Task description: Please output the data below exactly as given, starting at its first line and stopping after the line that contains "(.07, .052, .04), .9, var=.4, scale=10)".

[BEGIN Information provided]

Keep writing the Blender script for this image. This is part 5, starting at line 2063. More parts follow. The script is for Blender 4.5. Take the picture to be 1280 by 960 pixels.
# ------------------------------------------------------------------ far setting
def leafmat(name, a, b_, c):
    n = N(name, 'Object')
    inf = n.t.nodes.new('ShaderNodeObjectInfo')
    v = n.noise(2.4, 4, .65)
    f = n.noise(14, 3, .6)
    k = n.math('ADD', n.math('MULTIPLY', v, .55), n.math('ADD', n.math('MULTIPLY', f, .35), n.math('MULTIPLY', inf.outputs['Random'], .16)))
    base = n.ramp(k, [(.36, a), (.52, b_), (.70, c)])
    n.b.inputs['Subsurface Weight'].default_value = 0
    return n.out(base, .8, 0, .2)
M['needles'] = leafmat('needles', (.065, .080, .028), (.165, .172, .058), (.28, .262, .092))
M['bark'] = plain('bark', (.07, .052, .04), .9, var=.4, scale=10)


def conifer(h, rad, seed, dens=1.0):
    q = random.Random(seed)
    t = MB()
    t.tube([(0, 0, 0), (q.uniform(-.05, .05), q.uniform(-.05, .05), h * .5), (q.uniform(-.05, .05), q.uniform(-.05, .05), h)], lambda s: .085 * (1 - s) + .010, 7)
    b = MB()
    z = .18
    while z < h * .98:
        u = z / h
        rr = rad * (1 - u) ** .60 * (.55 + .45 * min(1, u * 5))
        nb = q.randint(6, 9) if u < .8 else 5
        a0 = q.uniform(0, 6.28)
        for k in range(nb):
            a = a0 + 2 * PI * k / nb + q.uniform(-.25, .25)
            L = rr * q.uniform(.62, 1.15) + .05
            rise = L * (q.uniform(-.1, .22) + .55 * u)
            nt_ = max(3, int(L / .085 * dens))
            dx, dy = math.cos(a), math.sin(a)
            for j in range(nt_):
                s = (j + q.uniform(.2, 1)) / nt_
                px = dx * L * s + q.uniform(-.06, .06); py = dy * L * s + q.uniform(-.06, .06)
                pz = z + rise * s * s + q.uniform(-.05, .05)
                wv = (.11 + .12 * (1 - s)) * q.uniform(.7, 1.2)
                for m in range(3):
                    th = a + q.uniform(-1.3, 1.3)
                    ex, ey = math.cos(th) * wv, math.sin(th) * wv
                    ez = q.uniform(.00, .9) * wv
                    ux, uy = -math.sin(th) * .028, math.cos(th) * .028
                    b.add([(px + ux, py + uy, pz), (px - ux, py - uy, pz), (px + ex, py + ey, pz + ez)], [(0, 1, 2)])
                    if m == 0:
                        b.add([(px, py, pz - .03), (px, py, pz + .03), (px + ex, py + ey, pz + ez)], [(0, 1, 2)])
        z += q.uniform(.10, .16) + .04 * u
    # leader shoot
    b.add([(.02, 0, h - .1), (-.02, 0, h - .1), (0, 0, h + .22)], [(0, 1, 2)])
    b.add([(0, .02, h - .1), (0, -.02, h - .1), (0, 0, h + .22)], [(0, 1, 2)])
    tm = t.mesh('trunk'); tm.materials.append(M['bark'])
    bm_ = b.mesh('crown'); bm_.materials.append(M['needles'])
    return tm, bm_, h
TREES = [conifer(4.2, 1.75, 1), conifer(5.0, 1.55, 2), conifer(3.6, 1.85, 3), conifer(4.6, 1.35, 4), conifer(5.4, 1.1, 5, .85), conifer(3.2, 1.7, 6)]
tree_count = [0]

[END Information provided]

Task response:
Keep writing the Blender script for this image. This is part 5, starting at line 2063. More parts follow. The script is for Blender 4.5. Take the picture to be 1280 by 960 pixels.
# ------------------------------------------------------------------ far setting
def leafmat(name, a, b_, c):
    n = N(name, 'Object')
    inf = n.t.nodes.new('ShaderNodeObjectInfo')
    v = n.noise(2.4, 4, .65)
    f = n.noise(14, 3, .6)
    k = n.math('ADD', n.math('MULTIPLY', v, .55), n.math('ADD', n.math('MULTIPLY', f, .35), n.math('MULTIPLY', inf.outputs['Random'], .16)))
    base = n.ramp(k, [(.36, a), (.52, b_), (.70, c)])
    n.b.inputs['Subsurface Weight'].default_value = 0
    return n.out(base, .8, 0, .2)
M['needles'] = leafmat('needles', (.065, .080, .028), (.165, .172, .058), (.28, .262, .092))
M['bark'] = plain('bark', (.07, .052, .04), .9, var=.4, scale=10)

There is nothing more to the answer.